■ **Objective**
Leave the pictures out and write out exactly the lines from the top of the entries through the line containing "HX, HY = 450.0, 590.0".

◆ ◆ ◆ ◆ ◆ ◆ ◆

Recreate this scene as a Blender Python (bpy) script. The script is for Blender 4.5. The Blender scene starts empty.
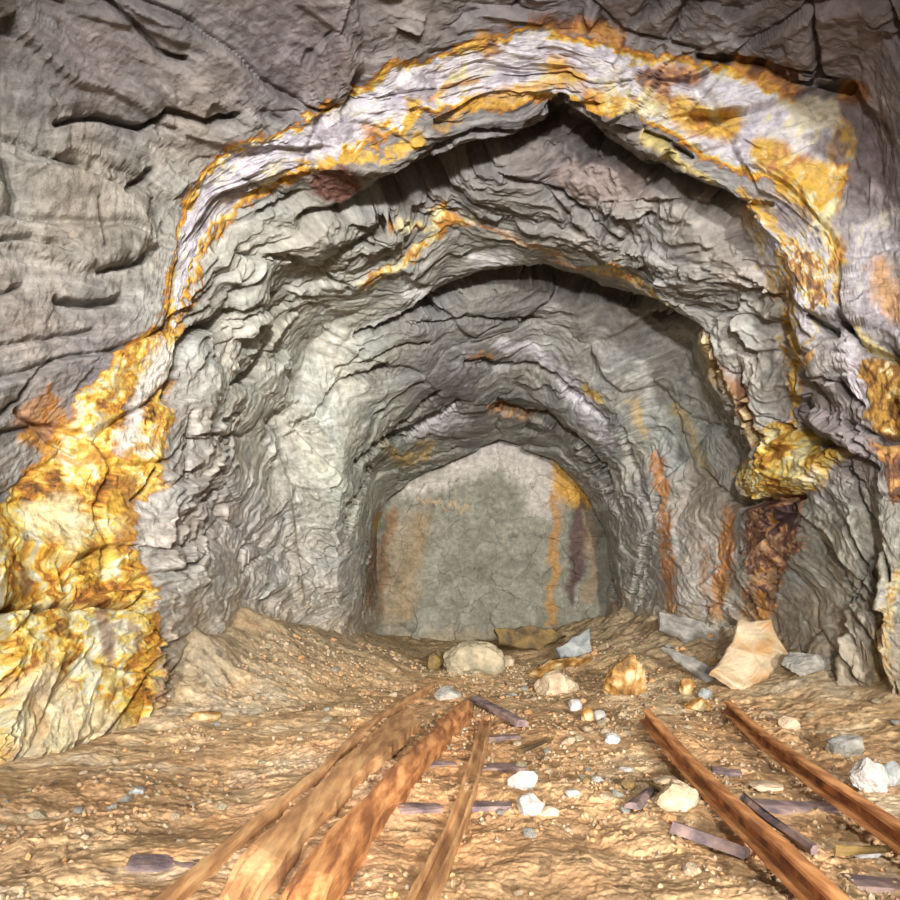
import bpy, math, random
import numpy as np
from mathutils import Vector
random.seed(7)
Q = 1.0                       # mesh density of the rock shell
CAMZ, F = 0.6, 650.0          # camera height (m), focal length in pixels of the 900 px frame
HX, HY = 450.0, 590.0         # principal direction of the level camera in the frame

# ------------------------------------------------------------------ helpers
def lin(c):
    c = np.asarray(c, float) / 255.0
    return np.where(c <= 0.04045, c / 12.92, ((c + 0.055) / 1.055) ** 2.4)

def h2(ix, iy, k):
    n = (ix.astype(np.int64) * 374761393 + iy.astype(np.int64) * 668265263 + k * 1442695041) & 0xFFFFFFFF
    n = ((n ^ (n >> 13)) * 1274126177) & 0xFFFFFFFF
    n = ((n ^ (n >> 16)) * 2246822519) & 0xFFFFFFFF
    n ^= n >> 15
    return (n & 0xFFFFFF) / float(0xFFFFFF)

def vnoise(u, v, seed):
    iu = np.floor(u); iv = np.floor(v); fu = u - iu; fv = v - iv
    iu = iu.astype(np.int64); iv = iv.astype(np.int64)
    su = fu * fu * fu * (fu * (fu * 6 - 15) + 10); sv = fv * fv * fv * (fv * (fv * 6 - 15) + 10)
    out = 0
    for du in (0, 1):
        for dv in (0, 1):
            a = h2(iu + du, iv + dv, seed) * 2 * math.pi
            g = np.cos(a) * (fu - du) + np.sin(a) * (fv - dv)
            out = out + g * (su if du else 1 - su) * (sv if dv else 1 - sv)
    return out * 1.5

def fbm(u, v, seed, octs=4, gain=0.5):
    o = 0; a = 1.0; s = 1.0
    for k in range(octs):
        o = o + a * vnoise(u * s + 17.3 * k, v * s - 9.1 * k, seed + k); a *= gain; s *= 2.03
    return o

def facets(u, v, seed, tilt=1.0):
    """broken rock faces: every cell is a tilted plane. returns height, edge distance, cell random"""
    iu = np.floor(u).astype(np.int64); iv = np.floor(v).astype(np.int64)
    d1 = np.full(u.shape, 9.0); d2 = np.full(u.shape, 9.0)
    hh = np.zeros(u.shape); rr = np.zeros(u.shape)
    for a in (-1, 0, 1):
        for b in (-1, 0, 1):
            cu = iu + a; cv = iv + b
            pu = u - (cu + 0.1 + 0.8 * h2(cu, cv, seed)); pv = v - (cv + 0.1 + 0.8 * h2(cu, cv, seed + 1))
            d = pu * pu + pv * pv
            m = d < d1
            d2 = np.where(m, d1, np.minimum(d2, d))
            r = h2(cu, cv, seed + 2)
            hv = (r - 0.5) + tilt * (pu * (h2(cu, cv, seed + 3) - 0.5) + pv * (h2(cu, cv, seed + 4) - 0.5)) * 2
            hh = np.where(m, hv, hh); rr = np.where(m, r, rr); d1 = np.where(m, d, d1)
    return hh, np.sqrt(d2) - np.sqrt(d1), rr

def sst(a, b, x):
    t = np.clip((x - a) / (b - a), 0, 1); return t * t * (3 - 2 * t)

def poly_dist(x, y, pts):
    """distance to a polyline of (x, y, halfwidth) minus the halfwidth"""
    best = np.full(x.shape, 1e9)
    for (x0, y0, w0), (x1, y1, w1) in zip(pts[:-1], pts[1:]):
        dx, dy = x1 - x0, y1 - y0; L = dx * dx + dy * dy + 1e-9
        t = np.clip(((x - x0) * dx + (y - y0) * dy) / L, 0, 1)
        best = np.minimum(best, np.hypot(x - x0 - t * dx, y - y0 - t * dy) - (w0 + (w1 - w0) * t))
    return best

def area_dist(x, y, pts):
    """signed distance to a closed outline, negative inside"""
    p = [(a, b, 0) for a, b in pts] + [(pts[0][0], pts[0][1], 0)]
    d = poly_dist(x, y, p); ins = np.zeros(x.shape, bool)
    for (x0, y0, _), (x1, y1, _) in zip(p[:-1], p[1:]):
        c = (y0 > y) != (y1 > y)
        ins ^= c & (x < (x1 - x0) * (y - y0) / ((y1 - y0) or 1e-9) + x0)
    return np.where(ins, -d, d)

def wl(pts, w):
    return [(p[0], p[1], p[2] if len(p) > 2 else w) for p in pts]

def link_mesh(name, co, faces, mat=None, col=None, smooth=True, parent=None, bed=None):
    me = bpy.data.meshes.new(name)
    co = np.asarray(co, np.float32); nv = len(co)
    faces = np.asarray(faces, np.int32)
    me.vertices.add(nv); me.vertices.foreach_set('co', co.ravel())
    k = faces.shape[1]
    me.loops.add(faces.size); me.loops.foreach_set('vertex_index', faces.ravel())
    me.polygons.add(len(faces)); me.polygons.foreach_set('loop_start', np.arange(0, faces.size, k, dtype=np.int32))
    me.update(calc_edges=True)
    me.polygons.foreach_set('use_smooth', np.full(len(faces), smooth))
    if col is not None:
        at = me.color_attributes.new('Col', 'FLOAT_COLOR', 'POINT')
        at.data.foreach_set('color', np.concatenate([col, np.ones((nv, 1))], 1).astype(np.float32).ravel())
    if bed is not None:
        at = me.attributes.new('Bed', 'FLOAT_VECTOR', 'POINT'); at.data.foreach_set('vector', bed.astype(np.float32).ravel())
    if mat: me.materials.append(mat)
    o = bpy.data.objects.new(name, me); bpy.context.scene.collection.objects.link(o)
    if parent: o.parent = parent
    return o

def grid_faces(nr, nc):
    i = np.arange(nr * nc).reshape(nr, nc)
    return np.stack([i[:-1, :-1], i[:-1, 1:], i[1:, 1:], i[1:, :-1]], -1).reshape(-1, 4)

def tag(o, label=None, cat=None, group=None, kind=None):
    if label: o['label'] = label
    if cat: o['category'] = cat
    if group: o['group'] = group
    if kind: o['kind'] = kind
    return o

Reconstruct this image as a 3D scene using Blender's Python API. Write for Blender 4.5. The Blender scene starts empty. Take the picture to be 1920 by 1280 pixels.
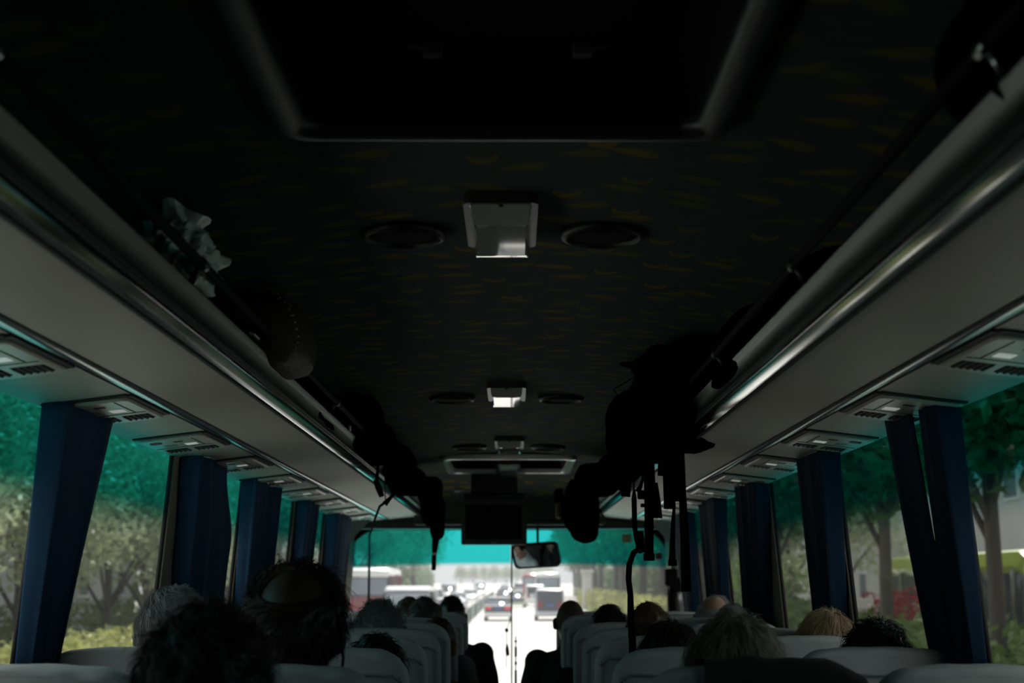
import bpy, bmesh, math, random
import numpy as np
from mathutils import Vector, Matrix, noise

# ------------------------------------------------------------------ camera, sky, sun, exposure
C = bpy.context.scene.collection
SC = bpy.context.scene
PI = math.pi
CZ = 1.30                      # camera height above the bus floor
CAMX = 0.03
FPX = 2667.0                   # 50 mm on a 36 mm sensor, frame 1920 wide
PITCH = math.atan(455 / FPX)
cam = bpy.data.cameras.new('camera')
cam.lens = 50; cam.sensor_width = 36; cam.clip_start = 0.05; cam.clip_end = 2000
cam.dof.use_dof = True; cam.dof.focus_distance = 4.2; cam.dof.aperture_fstop = 4.0
cam_o = bpy.data.objects.new('camera', cam); C.objects.link(cam_o)
cam_o.location = (CAMX, 0, CZ)
cam_o.rotation_euler = (PI / 2 + PITCH, 0, math.atan(3 / FPX))
SC.camera = cam_o
SC.view_settings.view_transform = 'Standard'
SC.view_settings.look = 'None'
SC.view_settings.gamma = 1
SC.view_settings.use_curve_mapping = False
SC.view_settings.exposure = 0.55
SC.cycles.use_denoising = True
SC.cycles.max_bounces = 10
SC.cycles.diffuse_bounces = 5
SC.cycles.glossy_bounces = 4
SC.cycles.transparent_max_bounces = 24
SC.cycles.sample_clamp_indirect = 4.0
SC.cycles.caustics_reflective = False
SC.cycles.caustics_refractive = False

w = bpy.data.worlds.new('hazy_sky'); SC.world = w; w.use_nodes = True
bgn = w.node_tree.nodes['Background']
bgn.inputs[0].default_value = (0.91, 0.94, 1.0, 1)
_n = w.node_tree.nodes; _l = w.node_tree.links                  # smoggy horizon, brighter higher up
_tc = _n.new('ShaderNodeTexCoord'); _sx = _n.new('ShaderNodeSeparateXYZ'); _mr = _n.new('ShaderNodeMapRange')
_mr.interpolation_type = 'SMOOTHSTEP'
for _i, _v in ((1, .06), (2, .55), (3, .42), (4, 1.15)): _mr.inputs[_i].default_value = _v
_l.new(_tc.outputs['Generated'], _sx.inputs[0]); _l.new(_sx.outputs['Z'], _mr.inputs[0]); _l.new(_mr.outputs[0], bgn.inputs[1])

sun = bpy.data.lights.new('sun', 'SUN'); sun.energy = 5.0; sun.angle = math.radians(2.0); sun.color = (1, .95, .86)
sun_o = bpy.data.objects.new('sun', sun); C.objects.link(sun_o)
sun_o.rotation_euler = Vector((-0.07, -0.56, -0.82)).to_track_quat('-Z', 'Y').to_euler()

# ------------------------------------------------------------------ helpers
def ray(px, py):
    d = Vector(((px - 960) / FPX, 1.0, (640 - py) / FPX))
    d = Matrix.Rotation(PITCH, 3, 'X') @ d
    return Matrix.Rotation(math.atan(3 / FPX), 3, 'Z') @ d
def at(px, py, Y):
    """the point at distance Y ahead that the photograph shows at that pixel"""
    r = ray(px, py); t = Y / r.y
    return Vector((CAMX + r.x * t, Y, CZ + r.z * t))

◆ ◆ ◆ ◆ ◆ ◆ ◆

■ **Solution for this task**
Recreate this scene as a Blender Python (bpy) script. The script is for Blender 4.5. The Blender scene starts empty.
import bpy, math, random
import numpy as np
from mathutils import Vector
random.seed(7)
Q = 1.0                       # mesh density of the rock shell
CAMZ, F = 0.6, 650.0          # camera height (m), focal length in pixels of the 900 px frame
HX, HY = 450.0, 590.0         # principal direction of the level camera in the frame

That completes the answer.